##### ROWS

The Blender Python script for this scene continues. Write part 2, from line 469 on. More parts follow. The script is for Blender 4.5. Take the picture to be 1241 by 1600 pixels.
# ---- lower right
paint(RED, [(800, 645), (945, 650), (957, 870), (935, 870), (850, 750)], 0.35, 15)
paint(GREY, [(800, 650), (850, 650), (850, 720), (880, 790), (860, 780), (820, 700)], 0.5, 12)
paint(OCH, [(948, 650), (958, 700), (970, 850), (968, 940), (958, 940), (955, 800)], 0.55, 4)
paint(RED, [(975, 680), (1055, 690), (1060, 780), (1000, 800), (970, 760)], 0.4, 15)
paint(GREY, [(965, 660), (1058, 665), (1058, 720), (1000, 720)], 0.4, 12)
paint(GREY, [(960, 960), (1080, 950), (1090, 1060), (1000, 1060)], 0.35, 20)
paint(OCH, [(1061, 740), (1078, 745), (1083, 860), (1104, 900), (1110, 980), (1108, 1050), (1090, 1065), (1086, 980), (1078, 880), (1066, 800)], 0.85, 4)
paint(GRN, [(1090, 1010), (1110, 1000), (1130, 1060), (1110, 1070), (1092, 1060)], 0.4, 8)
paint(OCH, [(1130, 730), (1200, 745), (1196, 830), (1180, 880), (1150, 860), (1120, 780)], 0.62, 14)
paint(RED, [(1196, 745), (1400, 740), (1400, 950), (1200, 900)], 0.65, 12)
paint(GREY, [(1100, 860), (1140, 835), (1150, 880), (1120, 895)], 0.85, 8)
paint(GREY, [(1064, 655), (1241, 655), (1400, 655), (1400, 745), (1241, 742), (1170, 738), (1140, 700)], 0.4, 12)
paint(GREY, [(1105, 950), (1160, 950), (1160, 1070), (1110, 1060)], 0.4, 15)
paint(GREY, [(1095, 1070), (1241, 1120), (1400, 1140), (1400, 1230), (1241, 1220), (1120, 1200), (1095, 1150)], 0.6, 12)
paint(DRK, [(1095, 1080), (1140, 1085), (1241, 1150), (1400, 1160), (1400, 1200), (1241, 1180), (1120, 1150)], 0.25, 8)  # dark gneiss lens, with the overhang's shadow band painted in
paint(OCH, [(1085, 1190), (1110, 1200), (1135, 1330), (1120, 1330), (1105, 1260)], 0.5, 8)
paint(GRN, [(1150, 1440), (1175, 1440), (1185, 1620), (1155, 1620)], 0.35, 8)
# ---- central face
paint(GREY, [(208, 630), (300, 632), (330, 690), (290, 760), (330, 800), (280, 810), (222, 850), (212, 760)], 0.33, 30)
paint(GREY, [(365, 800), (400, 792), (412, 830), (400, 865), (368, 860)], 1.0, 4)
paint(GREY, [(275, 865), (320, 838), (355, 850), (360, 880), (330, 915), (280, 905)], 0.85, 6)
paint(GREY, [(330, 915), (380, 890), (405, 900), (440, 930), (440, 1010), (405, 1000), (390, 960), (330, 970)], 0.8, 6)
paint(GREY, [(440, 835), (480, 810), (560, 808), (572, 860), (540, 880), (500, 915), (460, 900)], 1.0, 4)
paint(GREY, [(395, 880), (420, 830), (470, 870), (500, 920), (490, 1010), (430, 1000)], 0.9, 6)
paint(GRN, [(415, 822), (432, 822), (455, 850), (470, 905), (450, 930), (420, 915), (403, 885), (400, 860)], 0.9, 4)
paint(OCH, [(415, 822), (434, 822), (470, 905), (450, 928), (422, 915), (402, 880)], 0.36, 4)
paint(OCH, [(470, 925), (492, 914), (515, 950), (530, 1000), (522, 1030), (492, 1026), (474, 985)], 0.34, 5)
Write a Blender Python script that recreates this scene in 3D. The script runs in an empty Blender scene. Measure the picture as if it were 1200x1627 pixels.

##########

> SHORT PROBLEM
Write out the full listing exactly as given.

> EXERCISE RESPONSE
The Blender Python script for this scene continues. Write part 2, from line 469 on. More parts follow. The script is for Blender 4.5. Take the picture to be 1241 by 1600 pixels.
# ---- lower right
paint(RED, [(800, 645), (945, 650), (957, 870), (935, 870), (850, 750)], 0.35, 15)
paint(GREY, [(800, 650), (850, 650), (850, 720), (880, 790), (860, 780), (820, 700)], 0.5, 12)
paint(OCH, [(948, 650), (958, 700), (970, 850), (968, 940), (958, 940), (955, 800)], 0.55, 4)
paint(RED, [(975, 680), (1055, 690), (1060, 780), (1000, 800), (970, 760)], 0.4, 15)
paint(GREY, [(965, 660), (1058, 665), (1058, 720), (1000, 720)], 0.4, 12)
paint(GREY, [(960, 960), (1080, 950), (1090, 1060), (1000, 1060)], 0.35, 20)
paint(OCH, [(1061, 740), (1078, 745), (1083, 860), (1104, 900), (1110, 980), (1108, 1050), (1090, 1065), (1086, 980), (1078, 880), (1066, 800)], 0.85, 4)
paint(GRN, [(1090, 1010), (1110, 1000), (1130, 1060), (1110, 1070), (1092, 1060)], 0.4, 8)
paint(OCH, [(1130, 730), (1200, 745), (1196, 830), (1180, 880), (1150, 860), (1120, 780)], 0.62, 14)
paint(RED, [(1196, 745), (1400, 740), (1400, 950), (1200, 900)], 0.65, 12)
paint(GREY, [(1100, 860), (1140, 835), (1150, 880), (1120, 895)], 0.85, 8)
paint(GREY, [(1064, 655), (1241, 655), (1400, 655), (1400, 745), (1241, 742), (1170, 738), (1140, 700)], 0.4, 12)
paint(GREY, [(1105, 950), (1160, 950), (1160, 1070), (1110, 1060)], 0.4, 15)
paint(GREY, [(1095, 1070), (1241, 1120), (1400, 1140), (1400, 1230), (1241, 1220), (1120, 1200), (1095, 1150)], 0.6, 12)
paint(DRK, [(1095, 1080), (1140, 1085), (1241, 1150), (1400, 1160), (1400, 1200), (1241, 1180), (1120, 1150)], 0.25, 8)  # dark gneiss lens, with the overhang's shadow band painted in
paint(OCH, [(1085, 1190), (1110, 1200), (1135, 1330), (1120, 1330), (1105, 1260)], 0.5, 8)
paint(GRN, [(1150, 1440), (1175, 1440), (1185, 1620), (1155, 1620)], 0.35, 8)
# ---- central face
paint(GREY, [(208, 630), (300, 632), (330, 690), (290, 760), (330, 800), (280, 810), (222, 850), (212, 760)], 0.33, 30)
paint(GREY, [(365, 800), (400, 792), (412, 830), (400, 865), (368, 860)], 1.0, 4)
paint(GREY, [(275, 865), (320, 838), (355, 850), (360, 880), (330, 915), (280, 905)], 0.85, 6)
paint(GREY, [(330, 915), (380, 890), (405, 900), (440, 930), (440, 1010), (405, 1000), (390, 960), (330, 970)], 0.8, 6)
paint(GREY, [(440, 835), (480, 810), (560, 808), (572, 860), (540, 880), (500, 915), (460, 900)], 1.0, 4)
paint(GREY, [(395, 880), (420, 830), (470, 870), (500, 920), (490, 1010), (430, 1000)], 0.9, 6)
paint(GRN, [(415, 822), (432, 822), (455, 850), (470, 905), (450, 930), (420, 915), (403, 885), (400, 860)], 0.9, 4)
paint(OCH, [(415, 822), (434, 822), (470, 905), (450, 928), (422, 915), (402, 880)], 0.36, 4)
paint(OCH, [(470, 925), (492, 914), (515, 950), (530, 1000), (522, 1030), (492, 1026), (474, 985)], 0.34, 5)
Write a Blender Python script that recreates this scene in 3D. The script runs in an empty Blender scene. Measure the picture as if it were 1200x1627 pixels.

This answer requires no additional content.